Совершенно не тот формат, о котором на обсуждении говорил Дэн Гуменный, - выходить на сцену как Гришковец и читать свои тексты? Но потом ты ответил, что этот текст открыт для импровизации.
Да, я сказал на обсуждении, что ставить его можно в форме пересказа. Что большая часть исходного текста «Улисса» задаёт интонацию, настроение, описывает отношение персонажа к тому, о чём рассказывается и так далее. Есть отдельные места, которые надо воспроизвести дословно – посты в Фейсбуке, цитаты из Гомера. Но остальное я не против отдать на откуп актерам и режиссеру. Сторителлинг – актуальный формат современного театра, насколько я понимаю.

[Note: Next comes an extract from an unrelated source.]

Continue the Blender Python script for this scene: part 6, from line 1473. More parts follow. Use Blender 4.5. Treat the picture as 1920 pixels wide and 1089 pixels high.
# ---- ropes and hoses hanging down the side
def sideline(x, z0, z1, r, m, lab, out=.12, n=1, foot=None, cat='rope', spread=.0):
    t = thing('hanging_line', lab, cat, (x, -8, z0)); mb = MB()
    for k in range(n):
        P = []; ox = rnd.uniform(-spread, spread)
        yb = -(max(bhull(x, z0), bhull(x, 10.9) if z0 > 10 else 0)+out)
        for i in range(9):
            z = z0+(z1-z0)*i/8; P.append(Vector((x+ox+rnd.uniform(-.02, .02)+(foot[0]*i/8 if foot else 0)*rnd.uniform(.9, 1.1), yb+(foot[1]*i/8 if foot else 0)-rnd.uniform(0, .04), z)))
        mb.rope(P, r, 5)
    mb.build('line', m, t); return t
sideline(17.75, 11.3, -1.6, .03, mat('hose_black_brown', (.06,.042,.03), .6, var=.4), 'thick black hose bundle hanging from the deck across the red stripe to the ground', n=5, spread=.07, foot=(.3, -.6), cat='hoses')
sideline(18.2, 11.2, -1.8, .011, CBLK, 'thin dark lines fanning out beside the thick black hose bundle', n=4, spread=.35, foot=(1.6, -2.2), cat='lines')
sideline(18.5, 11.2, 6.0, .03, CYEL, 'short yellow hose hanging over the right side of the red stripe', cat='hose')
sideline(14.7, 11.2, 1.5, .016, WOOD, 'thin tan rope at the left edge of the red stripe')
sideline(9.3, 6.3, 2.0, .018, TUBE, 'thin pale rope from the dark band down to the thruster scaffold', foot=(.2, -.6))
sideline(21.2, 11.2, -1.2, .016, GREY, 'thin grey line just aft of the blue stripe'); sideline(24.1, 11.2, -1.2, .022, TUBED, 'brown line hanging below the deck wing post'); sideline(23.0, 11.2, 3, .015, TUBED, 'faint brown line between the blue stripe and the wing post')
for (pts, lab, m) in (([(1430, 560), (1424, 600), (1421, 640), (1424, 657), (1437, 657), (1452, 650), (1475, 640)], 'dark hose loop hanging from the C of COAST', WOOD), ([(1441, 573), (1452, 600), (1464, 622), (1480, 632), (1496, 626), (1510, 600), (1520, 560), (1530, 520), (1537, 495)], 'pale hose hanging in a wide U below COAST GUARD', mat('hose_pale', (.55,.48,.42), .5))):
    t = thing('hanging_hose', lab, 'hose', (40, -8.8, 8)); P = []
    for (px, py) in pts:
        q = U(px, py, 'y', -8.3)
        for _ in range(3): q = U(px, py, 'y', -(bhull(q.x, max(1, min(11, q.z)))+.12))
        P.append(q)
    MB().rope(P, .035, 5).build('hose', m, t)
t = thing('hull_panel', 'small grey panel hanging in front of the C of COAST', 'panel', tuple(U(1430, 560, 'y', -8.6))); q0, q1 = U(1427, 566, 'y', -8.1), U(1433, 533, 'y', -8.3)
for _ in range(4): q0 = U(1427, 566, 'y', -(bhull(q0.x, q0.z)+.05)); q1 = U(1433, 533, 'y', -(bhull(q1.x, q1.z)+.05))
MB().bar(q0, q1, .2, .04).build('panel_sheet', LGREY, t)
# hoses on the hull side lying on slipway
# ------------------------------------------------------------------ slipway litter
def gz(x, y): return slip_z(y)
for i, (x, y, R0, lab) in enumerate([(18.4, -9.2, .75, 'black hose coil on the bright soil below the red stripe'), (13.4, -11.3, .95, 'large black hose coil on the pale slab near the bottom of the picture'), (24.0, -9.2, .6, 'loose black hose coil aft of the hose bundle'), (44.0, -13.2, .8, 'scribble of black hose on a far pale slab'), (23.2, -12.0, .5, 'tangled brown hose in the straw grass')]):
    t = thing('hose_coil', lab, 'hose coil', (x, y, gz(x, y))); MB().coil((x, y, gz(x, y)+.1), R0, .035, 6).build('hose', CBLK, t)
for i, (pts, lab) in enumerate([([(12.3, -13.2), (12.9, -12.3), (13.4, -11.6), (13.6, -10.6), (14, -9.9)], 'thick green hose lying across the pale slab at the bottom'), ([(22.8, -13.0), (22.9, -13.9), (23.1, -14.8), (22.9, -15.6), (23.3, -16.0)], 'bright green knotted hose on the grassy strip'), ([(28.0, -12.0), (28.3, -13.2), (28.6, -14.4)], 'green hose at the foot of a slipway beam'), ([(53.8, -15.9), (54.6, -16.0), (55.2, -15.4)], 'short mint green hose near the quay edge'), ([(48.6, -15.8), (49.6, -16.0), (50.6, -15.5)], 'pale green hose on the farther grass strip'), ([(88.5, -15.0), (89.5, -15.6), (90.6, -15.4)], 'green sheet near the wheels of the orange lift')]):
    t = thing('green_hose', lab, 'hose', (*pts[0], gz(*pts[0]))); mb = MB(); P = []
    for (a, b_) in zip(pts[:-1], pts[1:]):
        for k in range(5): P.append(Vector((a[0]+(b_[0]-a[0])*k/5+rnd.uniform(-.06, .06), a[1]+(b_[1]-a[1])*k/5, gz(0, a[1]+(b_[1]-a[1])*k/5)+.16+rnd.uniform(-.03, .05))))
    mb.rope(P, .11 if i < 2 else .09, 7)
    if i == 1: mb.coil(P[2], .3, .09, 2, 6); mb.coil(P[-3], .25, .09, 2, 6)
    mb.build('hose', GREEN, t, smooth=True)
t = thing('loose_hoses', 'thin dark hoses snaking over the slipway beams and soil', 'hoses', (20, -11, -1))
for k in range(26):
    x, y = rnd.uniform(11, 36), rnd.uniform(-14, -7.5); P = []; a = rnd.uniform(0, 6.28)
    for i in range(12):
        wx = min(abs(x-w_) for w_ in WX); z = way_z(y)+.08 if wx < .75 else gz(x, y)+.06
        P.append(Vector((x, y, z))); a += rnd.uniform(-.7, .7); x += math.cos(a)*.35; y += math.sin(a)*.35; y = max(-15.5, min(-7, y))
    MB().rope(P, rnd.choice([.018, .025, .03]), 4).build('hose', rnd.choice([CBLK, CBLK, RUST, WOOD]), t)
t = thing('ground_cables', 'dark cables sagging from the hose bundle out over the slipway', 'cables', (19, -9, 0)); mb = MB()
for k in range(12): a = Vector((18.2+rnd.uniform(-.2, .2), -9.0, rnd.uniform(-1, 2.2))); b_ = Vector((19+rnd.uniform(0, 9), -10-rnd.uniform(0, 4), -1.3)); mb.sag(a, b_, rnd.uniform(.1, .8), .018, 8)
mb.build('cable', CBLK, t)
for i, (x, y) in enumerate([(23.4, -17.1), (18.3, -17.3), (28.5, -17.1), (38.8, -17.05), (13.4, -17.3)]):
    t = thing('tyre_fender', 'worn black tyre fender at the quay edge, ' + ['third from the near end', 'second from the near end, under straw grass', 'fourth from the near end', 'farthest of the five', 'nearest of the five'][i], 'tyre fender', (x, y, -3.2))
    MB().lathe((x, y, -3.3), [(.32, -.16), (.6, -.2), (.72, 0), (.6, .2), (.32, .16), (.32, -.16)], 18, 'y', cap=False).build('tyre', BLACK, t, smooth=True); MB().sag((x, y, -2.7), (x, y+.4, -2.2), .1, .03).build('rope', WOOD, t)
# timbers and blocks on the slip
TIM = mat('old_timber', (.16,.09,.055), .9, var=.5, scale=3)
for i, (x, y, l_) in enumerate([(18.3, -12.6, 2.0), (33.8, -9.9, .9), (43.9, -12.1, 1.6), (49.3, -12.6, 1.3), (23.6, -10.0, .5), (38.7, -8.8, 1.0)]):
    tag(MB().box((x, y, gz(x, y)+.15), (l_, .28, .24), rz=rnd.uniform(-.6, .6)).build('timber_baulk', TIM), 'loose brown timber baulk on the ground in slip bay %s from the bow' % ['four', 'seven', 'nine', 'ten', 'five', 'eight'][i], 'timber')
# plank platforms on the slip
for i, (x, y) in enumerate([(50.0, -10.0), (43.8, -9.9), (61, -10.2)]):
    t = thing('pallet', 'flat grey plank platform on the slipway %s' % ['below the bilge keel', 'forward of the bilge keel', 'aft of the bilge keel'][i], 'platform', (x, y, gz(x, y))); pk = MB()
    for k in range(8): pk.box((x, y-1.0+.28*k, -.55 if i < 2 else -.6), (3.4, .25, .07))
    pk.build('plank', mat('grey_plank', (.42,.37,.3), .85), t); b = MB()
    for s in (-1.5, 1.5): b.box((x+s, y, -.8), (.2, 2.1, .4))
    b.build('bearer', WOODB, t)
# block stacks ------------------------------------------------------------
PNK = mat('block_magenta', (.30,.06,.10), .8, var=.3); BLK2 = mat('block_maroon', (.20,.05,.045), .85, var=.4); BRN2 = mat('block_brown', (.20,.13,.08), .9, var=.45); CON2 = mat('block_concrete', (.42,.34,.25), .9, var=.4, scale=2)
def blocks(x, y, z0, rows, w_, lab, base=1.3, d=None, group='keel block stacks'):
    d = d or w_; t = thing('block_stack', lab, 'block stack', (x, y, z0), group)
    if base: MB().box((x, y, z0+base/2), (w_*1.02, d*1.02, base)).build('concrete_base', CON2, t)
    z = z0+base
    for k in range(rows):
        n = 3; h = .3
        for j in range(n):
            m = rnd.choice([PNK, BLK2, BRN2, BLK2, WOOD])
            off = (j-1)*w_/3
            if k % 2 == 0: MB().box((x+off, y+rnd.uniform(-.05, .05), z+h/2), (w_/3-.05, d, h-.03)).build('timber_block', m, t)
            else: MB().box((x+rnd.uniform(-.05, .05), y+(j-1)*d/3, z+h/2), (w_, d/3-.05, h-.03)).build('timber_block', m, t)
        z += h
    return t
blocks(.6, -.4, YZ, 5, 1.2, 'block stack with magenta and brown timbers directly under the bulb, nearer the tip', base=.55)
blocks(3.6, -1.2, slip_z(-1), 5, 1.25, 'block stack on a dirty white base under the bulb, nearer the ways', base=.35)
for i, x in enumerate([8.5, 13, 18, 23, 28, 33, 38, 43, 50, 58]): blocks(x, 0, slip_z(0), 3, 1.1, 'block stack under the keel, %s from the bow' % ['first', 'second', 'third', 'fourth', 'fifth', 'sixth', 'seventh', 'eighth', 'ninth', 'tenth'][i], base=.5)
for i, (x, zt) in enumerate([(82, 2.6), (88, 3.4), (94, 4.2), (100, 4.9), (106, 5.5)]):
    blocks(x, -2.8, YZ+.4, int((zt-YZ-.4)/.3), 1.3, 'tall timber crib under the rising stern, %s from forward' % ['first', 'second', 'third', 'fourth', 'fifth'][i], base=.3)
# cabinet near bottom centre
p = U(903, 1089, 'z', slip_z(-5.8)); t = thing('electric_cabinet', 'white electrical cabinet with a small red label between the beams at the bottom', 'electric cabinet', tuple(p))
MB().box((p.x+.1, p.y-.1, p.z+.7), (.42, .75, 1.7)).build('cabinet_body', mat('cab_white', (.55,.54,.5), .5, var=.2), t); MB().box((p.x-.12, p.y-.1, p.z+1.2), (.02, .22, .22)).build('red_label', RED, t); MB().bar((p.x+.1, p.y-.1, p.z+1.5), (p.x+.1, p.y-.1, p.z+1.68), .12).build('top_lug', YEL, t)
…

На мой взгляд, этот текст настолько литературно-прозаический, что, как и в любом таком тексте, любое изъятие, облегчение формата – убивает специфику самого текста. Как это можно сделать в формате сторителлинга, пересказа?
Я сейчас этого тоже чётко не понимаю. Мне кажется, это будет зависеть от режиссёра и актёра. Но, во-первых, интерпретация текста – это может быть интересно. А во-вторых, я всегда готов поучаствовать и проконсультировать. Тем более, что персонажа я знаю довольно неплохо.
Сам я пока что не намерен искать постановщиков или заниматься промоушеном «Улиссса». Просто чувствую, что не должен сейчас этого делать. Пассивность в данном вопросе кажется мне гармоничной стратегией, несмотря на кажущуюся неразумность. Возможно, сказывается моя близкая связь с персонажем, которого описал. Нет, я не думаю, что он меня тормозит в каком-то развитии. Это для меня памятка своего рода о том, что надо быть собой.
Тебе не хочется вернуться к прозе? Читать эту пьесу в качестве прозы – огромное удовольствие. Пьеса же подразумевает постановку.
Почему нет? Я иногда вспоминаю о том, как Саша Денисова во время своего мастер-класса на прошлой Любимовке сказала, что вообще-то хотела сначала писать романы и занимается театром на некотором этапе к этой цели. Возможно, это и мне близко. Моим первым признанным текстом была повесть «Смерть Гуся», которую напечатал харьковский журнал «Союз писателей».
А пьесы и сценарии я пишу только потому, что есть люди, которые говорят: «Напиши ещё, нам интересно, нам нужно». Если эта опция исчезнет, я снова сконцентрируюсь на прозе. Всё-таки это более самодостаточный формат. Таким образом «Улисс» дает мне возможность маневра. Можно усилить его сценическую составляющую, либо развить его в полноценное прозаическое произведение. Ни режиссёра, ни команды единомышленников я для себя ещё не нашёл.
Поэтому у меня сохраняется свобода, может быть мнимая, быть в одном месте, либо в другом.
Свобода для движения?
Да. Собственно говоря, «Улисс»-то об этом. Этот персонаж, которому я сильно равен, он фактически ни родины, ни любви не нашел.
Путешествие Улисса не закончилось. То есть для меня лично это остается вопросом открытым. Я не знаю, может, до конца жизни так будет происходить. Родства я ни с кем не найду. Либо же это вопрос времени и внутренней трансформации.